▶ **DIRECTIONS**: Determine how many lines carry the word "from". Output that number only.

▶ **TASK INPUTS**:
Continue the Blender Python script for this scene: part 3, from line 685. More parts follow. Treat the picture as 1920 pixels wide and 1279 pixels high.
...
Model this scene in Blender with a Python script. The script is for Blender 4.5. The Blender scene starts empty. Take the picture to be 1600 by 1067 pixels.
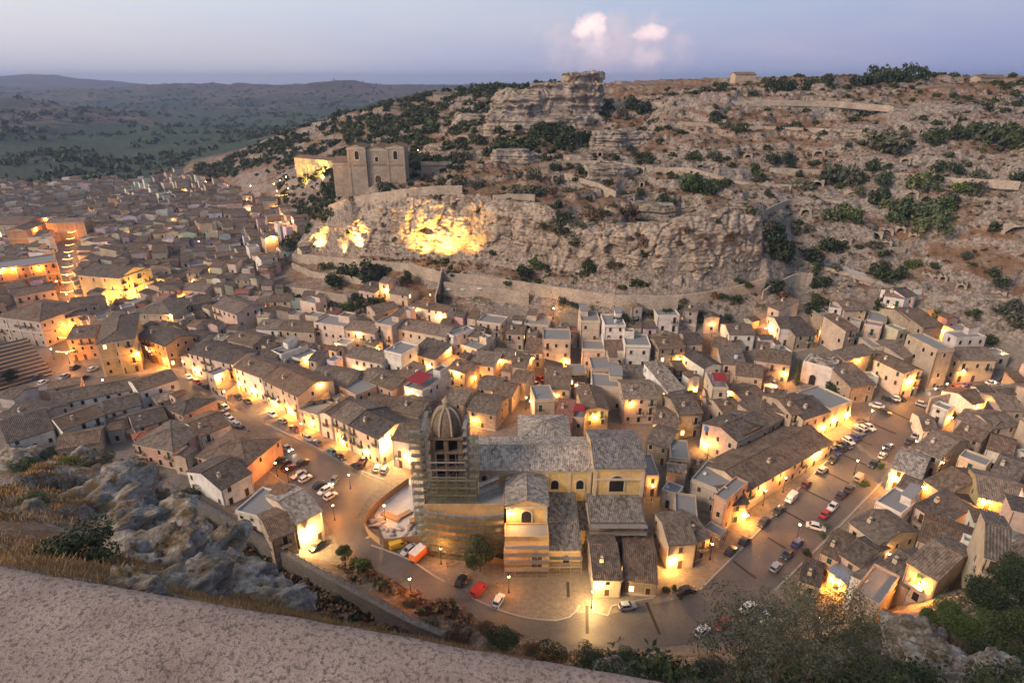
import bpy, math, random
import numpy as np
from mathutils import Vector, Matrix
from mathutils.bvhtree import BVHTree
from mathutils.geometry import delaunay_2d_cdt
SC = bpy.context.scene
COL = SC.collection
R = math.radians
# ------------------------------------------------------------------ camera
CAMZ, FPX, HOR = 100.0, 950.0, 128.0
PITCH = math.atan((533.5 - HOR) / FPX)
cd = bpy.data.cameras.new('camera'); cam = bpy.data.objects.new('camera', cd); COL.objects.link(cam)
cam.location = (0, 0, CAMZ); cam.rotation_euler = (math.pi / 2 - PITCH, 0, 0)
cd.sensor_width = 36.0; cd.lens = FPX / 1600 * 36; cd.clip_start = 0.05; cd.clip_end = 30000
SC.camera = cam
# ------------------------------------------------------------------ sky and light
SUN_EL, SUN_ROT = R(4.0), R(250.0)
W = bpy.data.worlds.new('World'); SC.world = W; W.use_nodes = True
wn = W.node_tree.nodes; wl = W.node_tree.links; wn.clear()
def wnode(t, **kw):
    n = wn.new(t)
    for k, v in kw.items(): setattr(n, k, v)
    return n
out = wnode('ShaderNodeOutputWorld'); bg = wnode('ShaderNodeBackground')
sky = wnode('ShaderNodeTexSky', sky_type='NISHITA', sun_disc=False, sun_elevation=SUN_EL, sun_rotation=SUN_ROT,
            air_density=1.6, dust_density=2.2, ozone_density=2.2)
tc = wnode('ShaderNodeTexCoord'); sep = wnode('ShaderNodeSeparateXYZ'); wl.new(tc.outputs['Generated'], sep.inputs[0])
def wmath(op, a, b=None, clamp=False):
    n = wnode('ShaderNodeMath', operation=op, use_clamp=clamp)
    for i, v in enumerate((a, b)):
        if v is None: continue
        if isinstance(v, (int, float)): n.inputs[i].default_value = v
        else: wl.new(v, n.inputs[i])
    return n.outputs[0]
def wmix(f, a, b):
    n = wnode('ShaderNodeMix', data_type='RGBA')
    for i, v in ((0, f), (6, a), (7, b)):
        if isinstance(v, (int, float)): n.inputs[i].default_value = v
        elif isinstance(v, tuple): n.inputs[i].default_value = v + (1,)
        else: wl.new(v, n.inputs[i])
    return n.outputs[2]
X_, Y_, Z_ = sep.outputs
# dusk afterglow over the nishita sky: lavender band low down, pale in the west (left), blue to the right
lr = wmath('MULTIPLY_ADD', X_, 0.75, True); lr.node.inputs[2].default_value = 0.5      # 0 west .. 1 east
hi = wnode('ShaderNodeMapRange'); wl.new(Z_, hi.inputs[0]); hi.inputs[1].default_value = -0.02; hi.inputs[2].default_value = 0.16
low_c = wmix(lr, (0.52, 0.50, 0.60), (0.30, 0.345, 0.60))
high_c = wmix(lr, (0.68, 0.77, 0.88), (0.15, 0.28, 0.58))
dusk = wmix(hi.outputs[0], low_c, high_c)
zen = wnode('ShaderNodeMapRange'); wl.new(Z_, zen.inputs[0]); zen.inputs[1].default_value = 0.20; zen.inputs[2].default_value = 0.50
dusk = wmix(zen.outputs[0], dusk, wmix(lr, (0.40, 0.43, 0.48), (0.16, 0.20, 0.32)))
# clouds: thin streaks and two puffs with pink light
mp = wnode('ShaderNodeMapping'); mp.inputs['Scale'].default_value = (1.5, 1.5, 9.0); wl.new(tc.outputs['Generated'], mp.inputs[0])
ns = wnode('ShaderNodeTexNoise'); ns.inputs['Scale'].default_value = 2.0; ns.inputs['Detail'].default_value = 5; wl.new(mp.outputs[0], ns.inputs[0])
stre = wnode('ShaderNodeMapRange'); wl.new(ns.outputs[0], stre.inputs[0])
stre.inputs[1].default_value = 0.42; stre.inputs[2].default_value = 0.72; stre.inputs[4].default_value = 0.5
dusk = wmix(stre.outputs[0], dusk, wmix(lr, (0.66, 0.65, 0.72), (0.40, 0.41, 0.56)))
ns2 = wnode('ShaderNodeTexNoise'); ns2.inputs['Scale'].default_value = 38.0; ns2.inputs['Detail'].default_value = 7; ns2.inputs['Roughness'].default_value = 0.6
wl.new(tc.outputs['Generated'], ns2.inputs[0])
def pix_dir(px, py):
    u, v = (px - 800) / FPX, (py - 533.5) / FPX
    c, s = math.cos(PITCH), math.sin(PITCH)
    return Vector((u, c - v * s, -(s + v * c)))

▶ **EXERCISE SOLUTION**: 4